■ PROBLEM TO WORK ON ■
Search the material for the string "this", then report how many lines hold it, with no other text.

■ DATA LINES ■
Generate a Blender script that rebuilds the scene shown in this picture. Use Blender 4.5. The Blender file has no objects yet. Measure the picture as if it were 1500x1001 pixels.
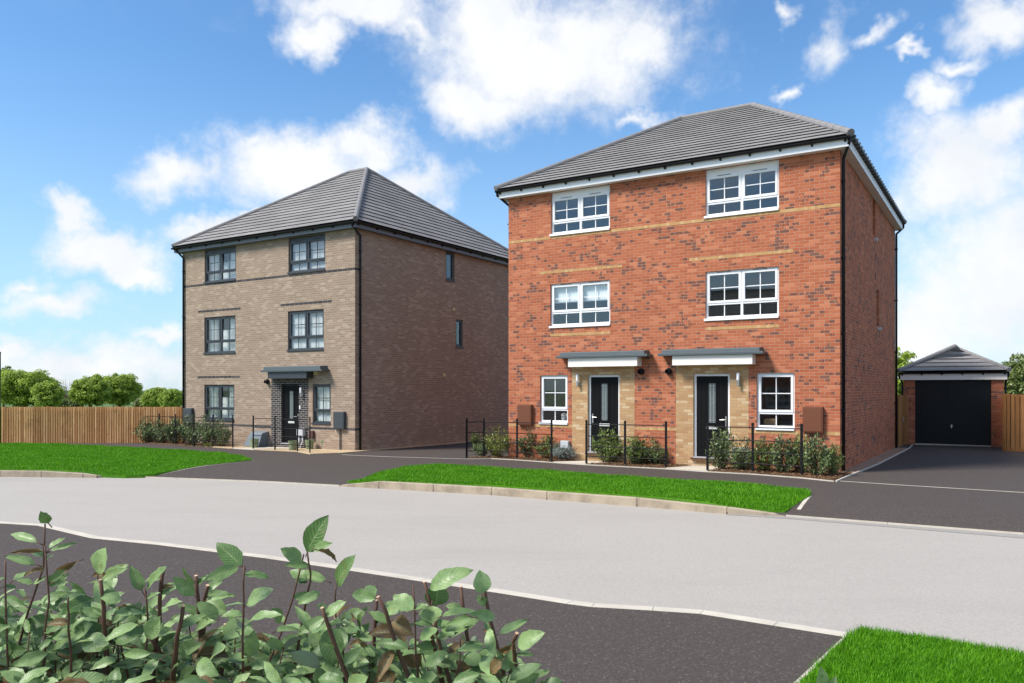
import bpy, math, random
import numpy as np
from mathutils import Vector, Matrix
PI = math.pi
rnd = random.Random(7)
scene = bpy.context.scene
COL = scene.collection
# ------------------------------------------------------------------ survey of the place
F, H = 1163.0, 1.72
TH = math.atan2(-1163, 1875)
EX = np.array([math.cos(TH), math.sin(TH)]); EY = np.array([-math.sin(TH), math.cos(TH)])
RC = np.array([7.48, 18.1]); LC = np.array([-5.12, 25.9]); GC = np.array([14.87, 29.3])
def g(x, y): return .026 + .0008*x - .0128*y
def gp(px, py, off=0.0):
    rx = (px-750)/F; ry = (py-570)/F
    Y = (H-.026-off)/(ry + .0008*rx - .0128)
    return (rx*Y, Y)
def gl(pts, off=0.0): return [gp(a, b, off) for a, b in pts]
def fx(C, px, p=0.0):                      # distance along a facade of the point seen at this bearing
    rx = (px-750)/F; c = C - p*EY
    return (rx*c[1]-c[0])/(EX[0]-rx*EX[1])
def fz(C, px, py, p=0.0):
    c = C - p*EY; return H + (570-py)/F*(c[1]+fx(C, px, p)*EX[1])
def W(C, x, y): return C + x*EX + y*EY

# ------------------------------------------------------------------ mesh helpers
class MB:
    def __init__(s): s.v = []; s.f = []; s.uv = None
    def box(s, x0, x1, y0, y1, z0, z1):
        b = len(s.v)
        s.v += [(x, y, z) for z in (z0, z1) for y in (y0, y1) for x in (x0, x1)]
        s.f += [[b+i for i in q] for q in ((0,2,3,1),(4,5,7,6),(0,1,5,4),(2,6,7,3),(0,4,6,2),(1,3,7,5))]
        return s
    def face(s, pts):
        b = len(s.v); s.v += [tuple(p) for p in pts]; s.f.append(list(range(b, b+len(pts)))); return s
    def hexa(s, lo, hi):                    # two quads (bottom, top), counter-clockwise from above
        b = len(s.v); s.v += [tuple(p) for p in lo] + [tuple(p) for p in hi]; n = len(lo)
        s.f.append([b+i for i in range(n)][::-1]); s.f.append([b+n+i for i in range(n)])
        for i in range(n):
            j = (i+1) % n; s.f.append([b+i, b+j, b+n+j, b+n+i])
        return s
    def tube(s, path, r, n=8, cap=True):
        path = [Vector(p) for p in path]; rs = r if isinstance(r, (list, tuple)) else [r]*len(path)
        rings = []; up = None
        for i, p in enumerate(path):
            d = (path[min(i+1, len(path)-1)] - path[max(i-1, 0)]).normalized()
            if up is None:
                up = Vector((0,0,1)) if abs(d.z) < .9 else Vector((1,0,0))
            a = d.cross(up)
            if a.length < 1e-4: a = d.cross(Vector((0,1,0)))
            a.normalize(); b2 = a.cross(d).normalized(); up = b2
            st = len(s.v)
            for k in range(n):
                t = 2*PI*k/n; s.v.append(tuple(p + (a*math.cos(t) + b2*math.sin(t))*rs[i]))
            rings.append(st)
        for i in range(len(rings)-1):
            for k in range(n):
                k2 = (k+1) % n; s.f.append([rings[i]+k2, rings[i]+k, rings[i+1]+k, rings[i+1]+k2])
        if cap:
            s.f.append([rings[0]+k for k in range(n)]); s.f.append([rings[-1]+k for k in range(n)][::-1])
        return s
    def lathe(s, prof, c=(0,0,0), axis='z', n=20):
        st = len(s.v)
        for r, h in prof:
            for k in range(n):
                t = 2*PI*k/n; a, b = r*math.cos(t), r*math.sin(t)
                s.v.append((c[0]+a, c[1]+b, c[2]+h) if axis == 'z' else (c[0]+a, c[1]-h, c[2]+b))
        for i in range(len(prof)-1):
            for k in range(n):
                k2 = (k+1) % n; s.f.append([st+i*n+k, st+i*n+k2, st+(i+1)*n+k2, st+(i+1)*n+k])
        return s
    def build(s, name, mat, parent=None, smooth=False, bevel=0.0, uvs=None):
        me = bpy.data.meshes.new(name); me.from_pydata(s.v, [], s.f); me.update()
        me.materials.append(mat)
        if smooth: me.polygons.foreach_set('use_smooth', [True]*len(me.polygons))
        if uvs is not None:
            l = me.uv_layers.new(name='UVMap'); l.data.foreach_set('uv', np.array(uvs, dtype=np.float32).ravel())
        o = bpy.data.objects.new(name, me); COL.objects.link(o)
        if parent: o.parent = parent
        if bevel:
            m = o.modifiers.new('Bevel', 'BEVEL'); m.width = bevel; m.segments = 2; m.limit_method = 'ANGLE'
        return o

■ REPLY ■
2